In puncto Durchführung sind es nur die kleinen Momente, die ein stimmiges Bild ergeben, wenn sich etwa die Kamera von der Dynamik eines Kampfes treiben lässt und sogar die Bewegung der vonstattengehen Geschehnisse imitiert. Sobald jedoch die ganze Familie auf dem Schlachtfeld steht, frönt Furious 7 der Massenzerstörung und James Wan verliert den Überblick. Fast Five und Fast & Furious 6 wussten diesem Schicksal geschickt zu entgehen – eben dank der Konzentration auf konkrete Set Pieces, die einem Level in einem Videospiel gleichen, das es mit konkretem Ziel zu absolvieren gilt.

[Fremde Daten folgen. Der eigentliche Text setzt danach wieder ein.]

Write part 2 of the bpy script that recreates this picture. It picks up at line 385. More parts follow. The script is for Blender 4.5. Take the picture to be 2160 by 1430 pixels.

Mit Los Angeles verschlägt es James Wan auf der seinen Seite sicherlich zum Ursprung des Franchises, auf der anderen Seite aber auch an einen allgemeingültigen Schauplatz mit zu vielen entfesselten Variablen. Klar, das Entfesselte war stets ein Reiz des furiosen Tohuwabohus, jedoch spielt das Timing des Krawalls eine mindestens genauso wichtige Rolle wie sein Umfang. Nichtsdestotrotz wartet Furious 7 vor dem abschließenden Vehikel-Massaker mit einigen pointierten Action-Sequenzen auf, die das spätere Chaos entschuldigen und selbiges womöglich erst provozieren, denn wie will man bereits erwähnten Auto-Fallschirmsprung und eine Fluchtaktion durch drei Wolkenkratzer wirklich noch übertreffen, ohne die Sky Mission wahrhaftig in den Weltraum zu verlagern und jeden Stunt ad absurdum zu führen.

Paul Walker aka Brian O’Conner stirbt bei keinem dieser Stunts, selbst wenn sich der reale Tod des Schauspielers wie ein roter Faden von einem Set Piece zum anderen zieht. Erneut kollidieren Fiktion und Realität auf einem extrem schmalen Grat zwischen selbstironischem Over-the-Top-Blockbuster-Kino und bewegender Familiengeschichte auf mehreren Ebenen. Brian fährt am Ende ein letztes Mal an der Seite von Dom. Zwei aufgetunte Autos rasen im verträumten Licht der Abendsonne eine Straße entlang; der Blick durch die Fensterscheibe und dahinter zwei Freunde, Brüder und Konkurrenten.

Das gemeinsame Wettrennen zum Schluss ist schon regelrecht zum Ritual geworden und fungiert als Leitmotive für beide Figuren. Dieses Mal trennen sich jedoch die Wege der beiden Fahrer und die Kamera folgt aus der Vogelperspektive den Hinterreifen des ehemaligen FBI-Agenten, sprich dem rohsten aller US-amerikanischen Heldentypen der Gegenwart. Brian fährt in den Sonnenuntergang und lebt auf der großen Leinwand weiter, während Paul Walker außerhalb des Kinos nur noch in unseren Erinnerungen weiterlebt: Ein gewaltiger und unglaublich emotionaler Abschied.